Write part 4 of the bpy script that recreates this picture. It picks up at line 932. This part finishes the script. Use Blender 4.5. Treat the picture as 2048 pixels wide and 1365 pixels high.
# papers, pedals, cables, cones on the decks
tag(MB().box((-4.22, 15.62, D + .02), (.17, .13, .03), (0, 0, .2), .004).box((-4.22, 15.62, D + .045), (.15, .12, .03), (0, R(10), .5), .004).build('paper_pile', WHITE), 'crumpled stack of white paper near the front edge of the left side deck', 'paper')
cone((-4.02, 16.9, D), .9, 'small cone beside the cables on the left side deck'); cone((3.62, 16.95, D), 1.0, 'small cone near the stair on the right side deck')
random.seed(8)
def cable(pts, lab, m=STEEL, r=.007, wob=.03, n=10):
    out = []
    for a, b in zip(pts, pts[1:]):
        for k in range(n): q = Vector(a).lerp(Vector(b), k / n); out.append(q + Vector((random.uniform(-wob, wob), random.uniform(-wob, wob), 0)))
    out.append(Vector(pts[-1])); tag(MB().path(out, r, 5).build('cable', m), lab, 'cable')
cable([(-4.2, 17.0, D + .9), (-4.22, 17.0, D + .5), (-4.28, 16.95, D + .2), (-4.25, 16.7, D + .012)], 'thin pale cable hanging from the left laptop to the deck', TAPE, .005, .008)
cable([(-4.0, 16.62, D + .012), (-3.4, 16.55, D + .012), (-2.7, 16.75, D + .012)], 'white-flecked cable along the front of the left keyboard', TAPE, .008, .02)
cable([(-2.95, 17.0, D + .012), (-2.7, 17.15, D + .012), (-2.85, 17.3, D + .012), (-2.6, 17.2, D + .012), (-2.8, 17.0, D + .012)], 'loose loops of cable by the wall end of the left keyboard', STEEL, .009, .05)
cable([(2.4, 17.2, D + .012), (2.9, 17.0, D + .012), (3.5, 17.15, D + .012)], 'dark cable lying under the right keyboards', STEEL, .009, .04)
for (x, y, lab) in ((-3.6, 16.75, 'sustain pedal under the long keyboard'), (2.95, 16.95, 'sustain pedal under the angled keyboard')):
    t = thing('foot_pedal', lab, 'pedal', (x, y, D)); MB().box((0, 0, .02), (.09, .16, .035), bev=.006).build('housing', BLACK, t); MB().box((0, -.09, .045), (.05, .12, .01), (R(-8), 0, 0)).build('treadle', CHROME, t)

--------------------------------

Repeat the listing above without any change.

Write part 4 of the bpy script that recreates this picture. It picks up at line 932. This part finishes the script. Use Blender 4.5. Treat the picture as 2048 pixels wide and 1365 pixels high.
# papers, pedals, cables, cones on the decks
tag(MB().box((-4.22, 15.62, D + .02), (.17, .13, .03), (0, 0, .2), .004).box((-4.22, 15.62, D + .045), (.15, .12, .03), (0, R(10), .5), .004).build('paper_pile', WHITE), 'crumpled stack of white paper near the front edge of the left side deck', 'paper')
cone((-4.02, 16.9, D), .9, 'small cone beside the cables on the left side deck'); cone((3.62, 16.95, D), 1.0, 'small cone near the stair on the right side deck')
random.seed(8)
def cable(pts, lab, m=STEEL, r=.007, wob=.03, n=10):
    out = []
    for a, b in zip(pts, pts[1:]):
        for k in range(n): q = Vector(a).lerp(Vector(b), k / n); out.append(q + Vector((random.uniform(-wob, wob), random.uniform(-wob, wob), 0)))
    out.append(Vector(pts[-1])); tag(MB().path(out, r, 5).build('cable', m), lab, 'cable')
cable([(-4.2, 17.0, D + .9), (-4.22, 17.0, D + .5), (-4.28, 16.95, D + .2), (-4.25, 16.7, D + .012)], 'thin pale cable hanging from the left laptop to the deck', TAPE, .005, .008)
cable([(-4.0, 16.62, D + .012), (-3.4, 16.55, D + .012), (-2.7, 16.75, D + .012)], 'white-flecked cable along the front of the left keyboard', TAPE, .008, .02)
cable([(-2.95, 17.0, D + .012), (-2.7, 17.15, D + .012), (-2.85, 17.3, D + .012), (-2.6, 17.2, D + .012), (-2.8, 17.0, D + .012)], 'loose loops of cable by the wall end of the left keyboard', STEEL, .009, .05)
cable([(2.4, 17.2, D + .012), (2.9, 17.0, D + .012), (3.5, 17.15, D + .012)], 'dark cable lying under the right keyboards', STEEL, .009, .04)
for (x, y, lab) in ((-3.6, 16.75, 'sustain pedal under the long keyboard'), (2.95, 16.95, 'sustain pedal under the angled keyboard')):
    t = thing('foot_pedal', lab, 'pedal', (x, y, D)); MB().box((0, 0, .02), (.09, .16, .035), bev=.006).build('housing', BLACK, t); MB().box((0, -.09, .045), (.05, .12, .01), (R(-8), 0, 0)).build('treadle', CHROME, t)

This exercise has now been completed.